Le 16 novembre 2009, Sergueï Magnitsky, un avocat d’affaires américain d’origine russe, employé par un fonds d’investissement britannique à Moscou, meurt dans une prison russe où il était détenu depuis près d’un an pour fraude fiscale. Maintenu au secret dans des conditions indignes, le jeune juriste de 37 ans développe une pancréatite aiguë, qui ne sera pas soignée, et dont il mourra. Mais son corps est aussi marqué par les coups. Et les responsables directs de sa mort, rapidement identifiés, ne sont pas inquiétés. Un seul est poursuivi, l’ancien médecin chef adjoint de la prison Boutyrka, Dmitri Kratov, pour négligence.
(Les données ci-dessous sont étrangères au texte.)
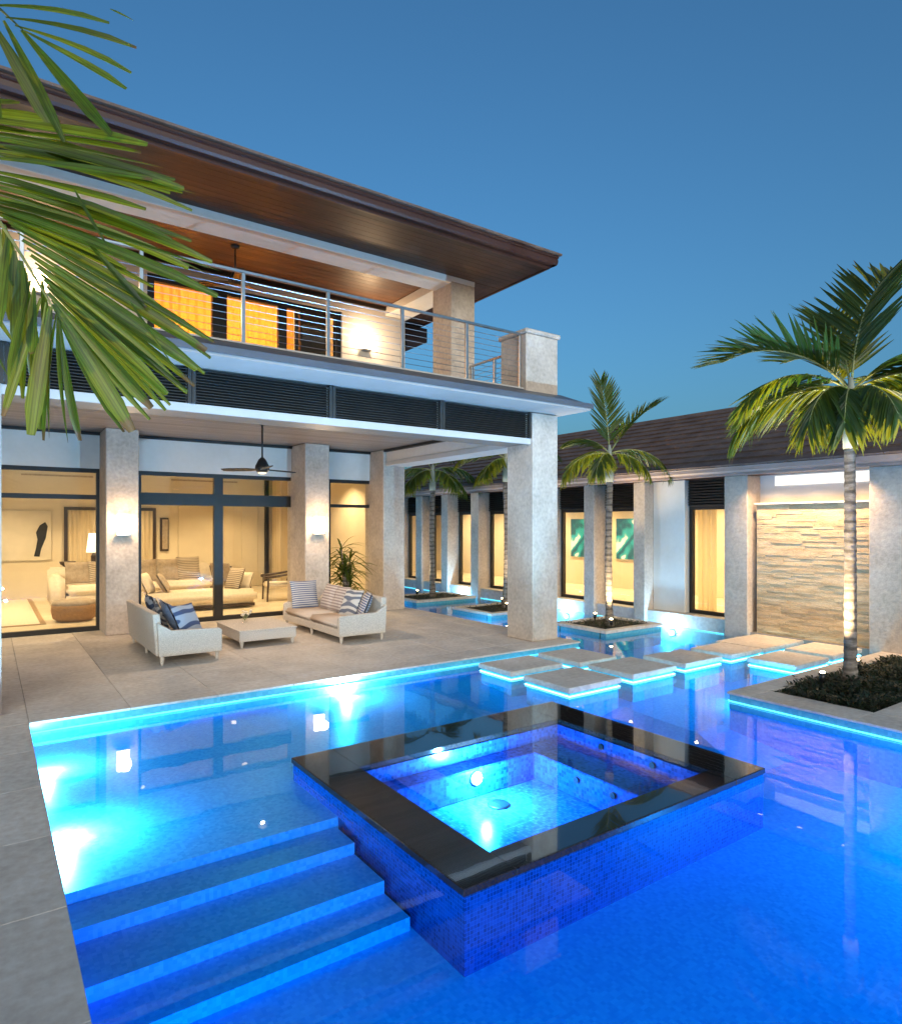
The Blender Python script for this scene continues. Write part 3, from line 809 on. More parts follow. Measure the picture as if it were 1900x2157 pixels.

Il a été relaxé le vendredi 28 décembre 2012, tandis que les poursuites post mortem contre Sergueï Magnitsky sont maintenues (le procès devrait être s’ouvrir le 28 janvier 2013). Entre lutte contre la corruption et Etat de non droit Pourtant, au sommet de l’Etat, une enquête avait été diligentée par Dmitri Medvedev lui-même, alors président en exercice de la fédération de Russie. Et puis rien : les responsables pénitentiaires ont été démis de leurs fonctions, et les inspecteurs de la police fiscale promus. Sergueï Magnitsky avait dénoncé un complot dont lui et ses collègues (qui ont fui à Londres) auraient été victimes, mais il est possible aussi que la fraude fiscale soit avérée, tant cette pratique est devenu le sport national favori des compagnies nationales et internationales installées en Russie. Ce qui étonne, c’est la dimension que l’affaire a prise de part et d’autre du monde. Les mauvais traitements ne manquent pas dans les prisons russes (ni dans les américaines, cf
le camp de Guatanamo…), et ils sont régulièrement mis au jour par les organisations de défense des droits humains. Il semble que derrière cette indignation, se profilent des raisons plus terre à terre, sous-tendues par la crise : le Magnitsky act américain a en effet suspendu l'abrogation de l'
amendement Jackson-Vanik de 1974, qui imposait de sévères restrictions aux échanges commerciaux avec l'Union soviétique et, par la suite, avec la Russie, héritière en droit de l'URSS.